I was disappointed to learn about them discontinuing the sale of individual ebooks, but sort of rolled with it by just buying them from another vendor.

Now it seems I can only sign up for online learning. What is that? Yes, I can start a free trial, but wouldn't it be nice to know what I might want to spend $500 USD per year on? What does O'Reilly actually have these days?

I'd prefer to save my free trial for when I'm moderately sure I'll want to stick with the service. If I don't even have an index of what's being offered, that really turns me away.

4 comments

Get an ACM membership. It includes full access to oreilly books.
You mean over Safari or as pdf?
Safari
Content quality has also fallen off a cliff somewhere along the way (is Mt. Everest a cliff? I'm going to say yes). Tons of shovelware-equivalents filled with flaws and never being corrected even with years of errata submissions (I do however love that this is possible). And the video courses, oh boy those video courses...

In ye olden days they were a relatively reliable publisher. Now I won't even consider touching them unless I can find many reviews vouching for a book.

They discount the subscription 50% on black friday.
> They discount the subscription 50% on black friday.

And if I read a dozen node.js books a year, that would be fine. But if I just want to read the one or two Rust books coming out per year... it is not such a good value.

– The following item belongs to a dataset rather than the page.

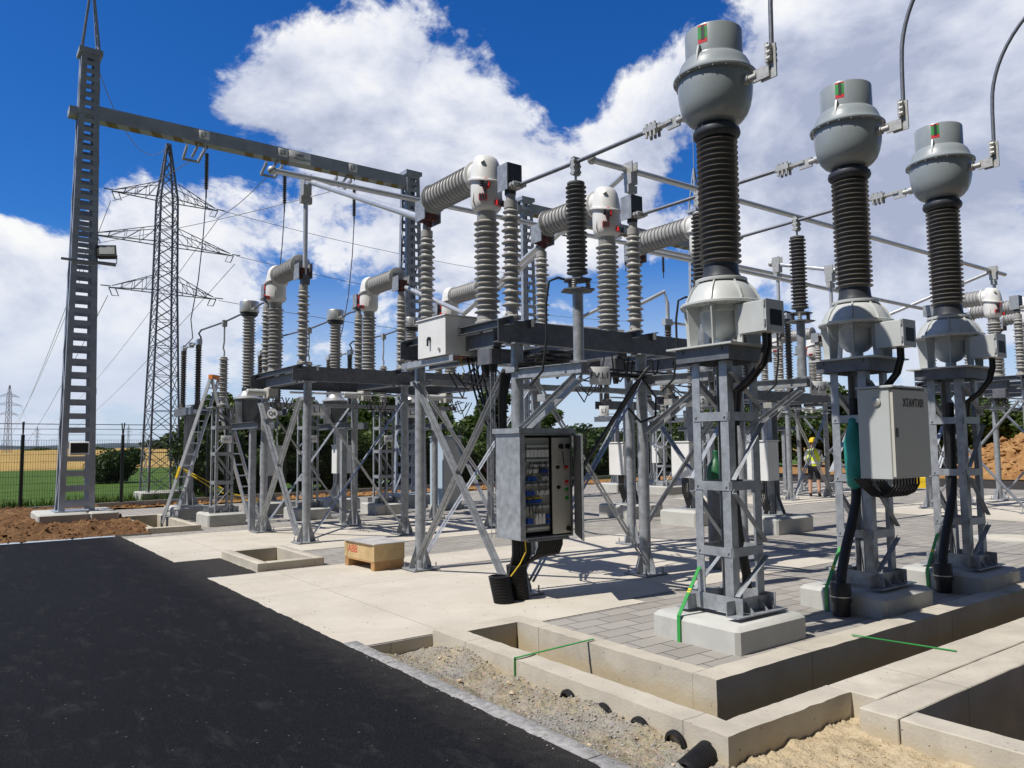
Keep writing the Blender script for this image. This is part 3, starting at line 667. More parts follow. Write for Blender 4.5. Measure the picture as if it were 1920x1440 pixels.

True, make sense. I like being able to search across a variety of books for specific things (i.e. AWS, Go, React, etc) and some of the videos are pretty good. Also, I still buy a lot of books and being able to go through them before I buy them is really nice.
They don't sell ebooks anymore?
Not individual ebooks directly from O'Reilly. I used to do that. But they've pushed the Safari initiative, and gone wholly on the subscription route.
They also forced some publishers off the platform, even if they participated in Safari.
Do you know which publishers they pushed off the platform?
My company, for one.

The letter I received was a form letter which leads me to believe others were impacted, too:

We periodically review our partnerships and titles made available through our online learning platform, to ensure appropriate diversification, topic coverage, and audience fit. The learning platform customer base is rapidly evolving and growing, which means the learning resources we offer our customers must as well.

I'm writing today to let you know that while we have greatly appreciated your ongoing partnership with O’Reilly we have made the decision to not renew the contract for the distribution of XXXX content in the O’Reilly learning platform effective XXXX.